Prosecutors sought a 2 1/2-year prison term Tuesday for a train engineer accused of professional negligence in a head-on collision last year between two trains in Fukui Prefecture, in which 25 people, including himself, were injured.
The prosecution demanded the sentence in its closing argument before the Fukui District Court in the trial of Makoto Shimokawatoko, 23. "He failed to pay attention, thus failing to perform his most basic duty as a train driver," the prosecutors said.
Shimokawatoko was arrested over the June 24, 2001, collision between two single-car trains on Keifuku Electric Railroad Co.'s Echizen Line in Katsuyama. He pleaded guilty to the charges.

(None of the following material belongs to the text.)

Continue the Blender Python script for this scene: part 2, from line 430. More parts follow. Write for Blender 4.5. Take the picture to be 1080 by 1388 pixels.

Shimokawatoko, the driver of a local train bound for Fukui, stands accused of failing to heed a red signal at Hossaka Station and failing to wait for the arrival of an express train bound for Katsuyama before departing.
The local train, with eight passengers on board, collided with the single-car express carrying 15 passengers about 500 meters from the station at 6:08 p.m.
Shimokawatoko had been a driver for less than six months before the collision. He told investigators he failed to wait for the express because he was preoccupied over a manual signal operation he was supposed to perform for the first time on another of the carrier's lines later that day.
A similar collision occurred on Dec. 17, 2000, on the same line in the town of Matsuoka. In that accident, a train driver was killed and 25 people were injured.
The carrier notified the transport ministry last October that it was closing down its three rail lines in Fukui Prefecture and replacing train operations with bus service.